Harvester

Type – III

The purpose of this machine is to harvest milled peat from the bog fields in exactly the same way as the Type II harvester attachment on the HD. Tractor.

The tractor is full track unit comprising a lightly constructed mainframe mounted on caterpillar type tracks; on one side of the tracks return at a high level to accept the harvesting attachment. The track chain is the cast link type running on cast sprockets and intermediate rollers. It is powered by a diesel engine and the transmission consists of a primary gearbox of special design, with a power take off shaft, and increasing the transmission RPM, through a standard automobile change speed gearbox and standard agricultural tractor transmission unit. The final drive reduction between rear transmission half shaft and track sprocket is by special spur gear reduction box.

The tractor is steered by a clutch and brake system of proprietary manufacture which is built into the rear transmission unit. A driver’s cab of generous proportions is fitted, with sliding doorand safety glass panels all round. Some of these cabs are of fibre-glass construction and others of steel.

The attachment consists of a single or double spiral unit and a single belt conveyor, articulated at two points.

The spiral unit is a steel sheet casing suitably stiffened with standard steel sections, capable of housing one or two spirals. The front and rear, of the casing are open. The peat ridge is allowed to enter on the front side, as the machine advances, while the rear opening is blanked off by a trailing board which is raised and lowered in guides as required, and when in the lowered position, free to move in these guides as the surface of the bog demands. The spiral or spirals are supported in this rigid casing, by a bearing at each end of the shaft. The revolving spiral or spirals convey the peat along the bog surface and trailing board and up a sloping plate of the casing, discharging it onto the belt conveyor.

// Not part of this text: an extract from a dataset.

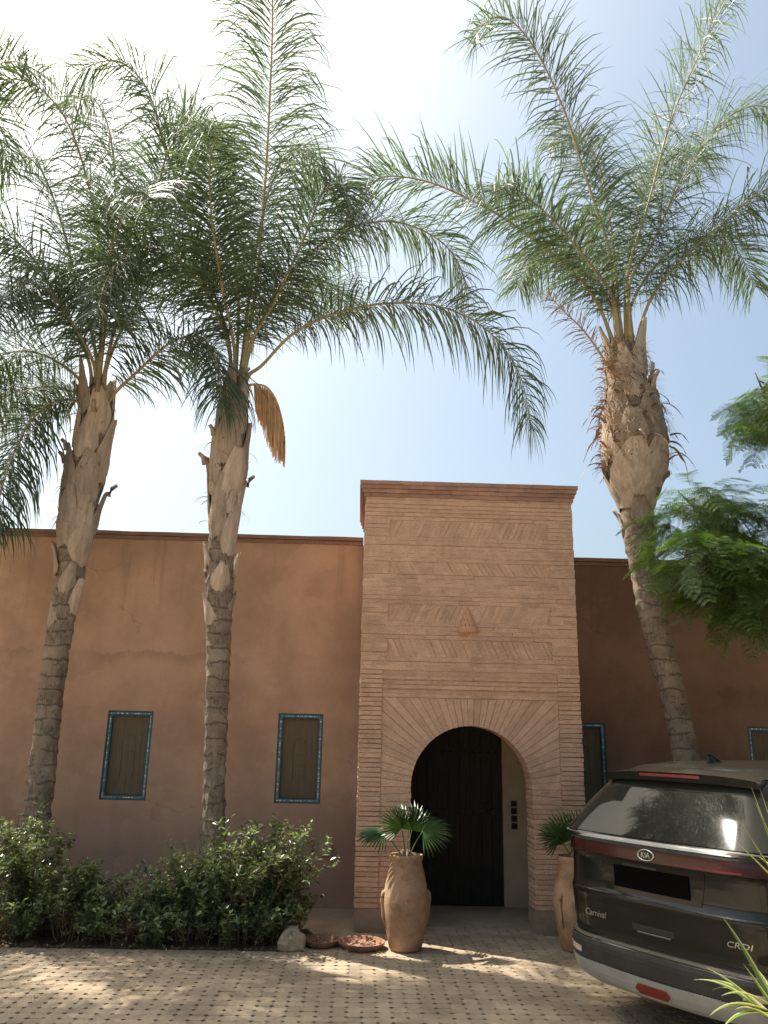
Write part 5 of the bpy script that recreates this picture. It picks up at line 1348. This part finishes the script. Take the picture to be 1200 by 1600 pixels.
# side glass, windscreen, lamps, mirrors, wheels
for sg in (-1, 1):
    for a_, c_ in ((0.55, 1.55), (1.62, 2.45), (2.52, 3.35)):
        b = MB(); b.grid([[(sg*(lerp_tab(CAR_W, z)+0.004), a_+(c_-a_)*i/8+(0.25*(z-1.2) if a_ < 0.6 else 0)-(0.55*(z-1.2) if c_ > 3 and i > 5 else 0)*(i-5)/3, z) for i in range(9)] for z in (1.2, 1.3, 1.4, 1.5)])
        recalc(b.build('side_window', M_GLASS, car, True))
    b = MB(); P = [Vector((sg*0.93, 3.3, 1.22)), Vector((sg*1.04, 3.28, 1.20)), Vector((sg*1.12, 3.27, 1.19))]; b.tube(P, [0.03, 0.085, 0.055], 10); b.build('wing_mirror', M_PAINT, car, True)
    b = MB(); b.grid([[tuple(front(sg*q, z)+Vector((0, 0.008, 0))) for q in (0.55, 0.65, 0.75, 0.85, 0.92)] for z in (0.72, 0.78, 0.84)]); b.build('headlight', M_CLEAR, car, True)
    for wy in (1.03, 4.12):
        wh = empty('wheel', (sg*0.885, wy, 0.345), 0, car)
        b = MB(); b.lathe([(0.20, -0.11), (0.325, -0.115), (0.345, -0.09), (0.345, 0.09), (0.325, 0.115), (0.20, 0.11)], 40); b.v = [(z, x, y) for x, y, z in b.v]; b.build('tyre', M_RUBBER, wh, True)
        b = MB(); b.lathe([(0.0, 0.075), (0.05, 0.08), (0.06, 0.06)], 16); b.lathe([(0.205, 0.105), (0.195, 0.06), (0.19, -0.10)], 36)
        for k in range(10):
            a = k*math.pi/5; b.tube([(0.05*math.cos(a), 0.05*math.sin(a), 0.068), (0.20*math.cos(a), 0.20*math.sin(a), 0.088)], [0.018, 0.014], 5)
        b.v = [(z*sg, x, y) for x, y, z in b.v]; b.build('rim', M_SILVER, wh, True)
        b = MB(); n = 24
        b.grid([[(sg*(lerp_tab(CAR_W, max(0.22, wy*0+0.345+rr*math.sin(a)))+0.006), wy+rr*math.cos(a), 0.345+rr*math.sin(a)) for a in [-0.4+(math.pi+0.8)*k/n for k in range(n+1)]] for rr in (0.33, 0.40)])
        recalc(b.build('wheel_arch', M_PLASTIC, car, True))
b = MB(); b.grid([[tuple(front((lerp_tab(CAR_W, z)-0.08)*(i/8*2-1), z)+Vector((0, 0.006, 0.004))) for i in range(9)] for z in (1.22, 1.35, 1.5)]); b.build('windscreen', M_GLASS, car, True)
b = MB(); b.box(-0.82, 0.82, 0.30, 4.7, 0.19, 0.197); b.build('underbody', M_RUBBER, car)
# emblem and lettering
def lettering(name, text, s_, z, size, m, off=0.014, shear=0.0, stretch=1.0, parent=None):
    cu = bpy.data.curves.new(name, 'FONT'); cu.body = text; cu.size = size; cu.align_x = 'CENTER'; cu.align_y = 'CENTER'; cu.extrude = 0.002; cu.shear = shear; cu.resolution_u = 3
    tmp = bpy.data.objects.new(name, cu); COL.objects.link(tmp)
    dg = bpy.context.evaluated_depsgraph_get(); me = bpy.data.meshes.new_from_object(tmp.evaluated_get(dg))
    bpy.data.objects.remove(tmp)
    for v in me.vertices:
        x, y, d = v.co; v.co = rp(s_+x*stretch, z+y, off+d)
    me.materials.clear(); me.materials.append(m)
    o = bpy.data.objects.new(name, me); COL.objects.link(o); o.parent = parent or car; return o
EZ = 1.128
em = MB(); em.grid([[tuple(rp((0.068*q)*math.cos(a), EZ+(0.035*q)*math.sin(a), of)) for a in [2*math.pi*k/40 for k in range(40)]] for q, of in ((0.86, 0.012), (0.88, 0.020), (1.0, 0.020), (1.02, 0.012))], 0, True)
emb = em.build('emblem_ring', M_CHROME, car, True)
em = MB(); em.add([tuple(rp(0.0585*math.cos(a), EZ+0.030*math.sin(a), 0.0135)) for a in [2*math.pi*k/40 for k in range(40)]], [tuple(range(40))]); em.build('emblem_field', M_PLASTIC, emb)
lettering('emblem_letters', 'KIA', 0.0, EZ, 0.048, M_CHROME, 0.018, 0.0, 0.95, emb)
lettering('badge', 'Carnival', -0.50, 0.690, 0.060, M_CHROME, 0.010, 0.25, 1.0)
lettering('badge', 'CRDI', 0.600, 0.700, 0.048, M_CHROME, 0.010, 0.25, 1.35)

The spiral unit is supported on two inner and two outer rollers, each pair are arranged so that each roller is free to follow the surface of the bog while carrying its share of the load.

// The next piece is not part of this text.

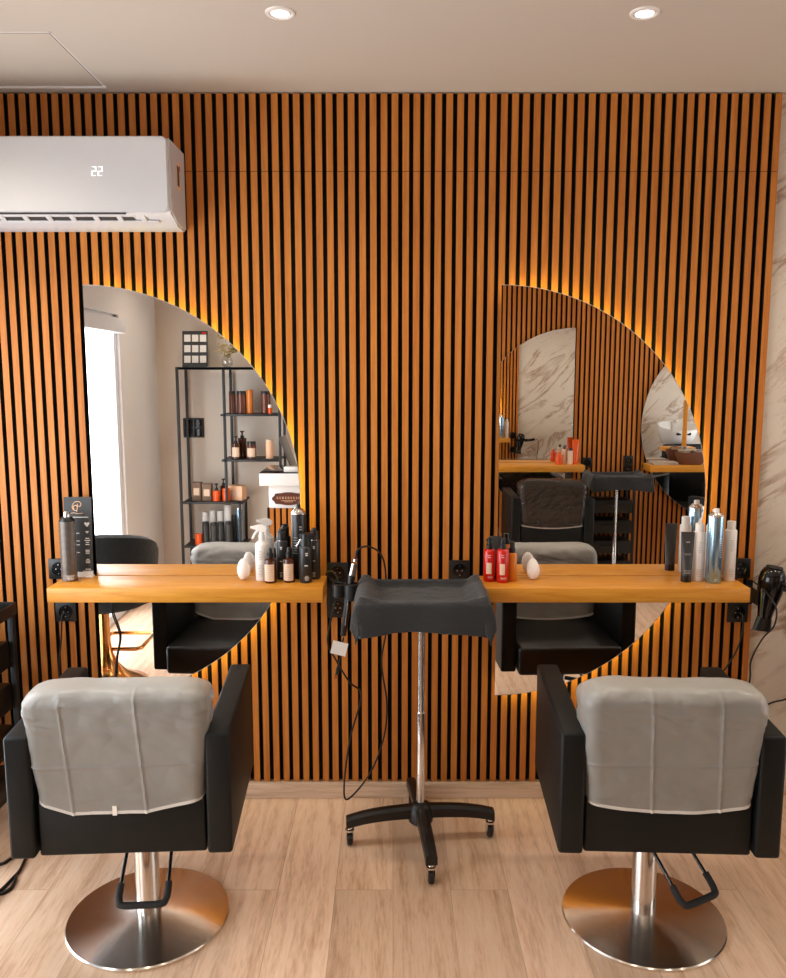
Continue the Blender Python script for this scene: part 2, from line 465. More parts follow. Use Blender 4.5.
# left wall with the glazed shop front
WY0, WY1, WZ1 = 0.40, 3.04, 2.13
bm = B()
box(bm, (XL - 0.15, YB - 0.12, 0), (XL, WY0, ZC)); box(bm, (XL - 0.15, WY1, 0), (XL, WF, ZC)); box(bm, (XL - 0.15, WY0, WZ1), (XL, WY1, ZC))
struct('wall_left', bm, M['plasterwhite'])
bm = B(); box(bm, (XL, YB, 0), (XL + 0.012, WY0 - 0.02, 0.065), 0.003); struct('baseboard_left', bm, M['base'])
w1 = tag(bpy.data.objects.new('window_1', None), kind='structure'); C.objects.link(w1); w1.location = (XL - 0.05, WY0, 0)
bm = B(); L = WY1 - WY0
for a, b in (((-0.03, 0, 0), (0.03, 0.06, WZ1)), ((-0.03, L - 0.06, 0), (0.03, L, WZ1)), ((-0.03, 0, WZ1 - 0.06), (0.03, L, WZ1)),
             ((-0.03, 0, 0), (0.03, L, 0.07)), ((-0.03, L / 2 - 0.04, 0), (0.03, L / 2 + 0.04, WZ1))):
    box(bm, a, b, 0.004)
obj('window_frame', bm, M['frame_white'], w1)
bm = B(); box(bm, (-0.006, 0.06, 0.07), (0.006, L - 0.06, WZ1 - 0.06)); obj('window_pane', bm, M['glass'], w1, False)
bm = B(); box(bm, (0.035, 0.02, WZ1 - 0.13), (0.11, L - 0.02, WZ1 - 0.03), 0.01); obj('blind_cassette', bm, M['whitepvc'], w1)
# unseen far right wall; its glazed front is added to let in fill
bm = B()
box(bm, (XR, YB - 0.12, 0), (XR + 0.15, 0.35, ZC)); box(bm, (XR, 2.65, 0), (XR + 0.15, WF, ZC)); box(bm, (XR, 0.35, 2.25), (XR + 0.15, 2.65, ZC))
struct('wall_right', bm, M['plasterwhite'])
w2 = tag(bpy.data.objects.new('fill_window_2', None), kind='structure'); C.objects.link(w2); w2.location = (XR + 0.05, 0.35, 0)
bm = B(); L = 2.3
for a, b in (((-0.03, 0, 0), (0.03, 0.06, 2.25)), ((-0.03, L - 0.06, 0), (0.03, L, 2.25)), ((-0.03, 0, 2.19), (0.03, L, 2.25)), ((-0.03, 0, 0), (0.03, L, 0.07))):
    box(bm, a, b, 0.004)
obj('window_frame', bm, M['frame_white'], w2)
bm = B(); box(bm, (-0.006, 0.06, 0.07), (0.006, L - 0.06, 2.19)); obj('window_pane', bm, M['glass'], w2, False)

# wall behind the camera: beige plaster, then slats facing the right-hand stations
SBX = 0.22
bm = B(); box(bm, (XL - 0.1, YB - 0.12, 0), (SBX, YB, ZC)); struct('wall_back', bm, M['plaster'])
slat_wall('trim_2', 'wall_back_right', [((SBX, YB - 0.12, 0), (XR + 0.1, YB - 0.022, ZC))], SBX, XR, YB - 0.022, 1)
bm = B(); box(bm, (XL, YB, 0), (SBX, YB + 0.012, 0.065), 0.003); box(bm, (SBX, YB - 0.022, 0), (XR, YB + 0.01, 0.065), 0.003); struct('baseboard_back', bm, M['base'])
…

The drive to the spiral or spirals is by double universally-jointed propeller shaft and the casing is pin jointed to a structural frame which in turn is pin jointed to the tractor unit allowing complete flexibility of  the spiral unit to follow  the contour of  the bog.

The belt conveyor is partly constructed on the structural framework connecting the spiral unit and tractor unit, including the conveyor drive pulley, and partly on the tractor unit and the remainder forms the jib, projecting from the machine. While flat carrying idlers are used for the receiving end of the belt, flexible shaft type troughing idlers are used over the articulated portion and conventional type troughing idlers on the jib. At the discharge end of the jib a moveable deflector is fitted to control the trajectory of the peat.

The attachment is carried on the tractor unit and a mast on the tractor unit is braced back to the spiral casing by a wire rope, while a multiple rope system actuated by a hydraulic ram on the mast is passed over the top of the mast and connected to the projecting conveyor jib. The top of the mast is also controlled relative to the tractor unit by wire rope and hydraulic ram.

The driver of the machine can raise or lower the jib and the trailing boards, and raise the spiral casing completely off the bog surface by hydraulics, and control the jib deflector by a simple rope winch.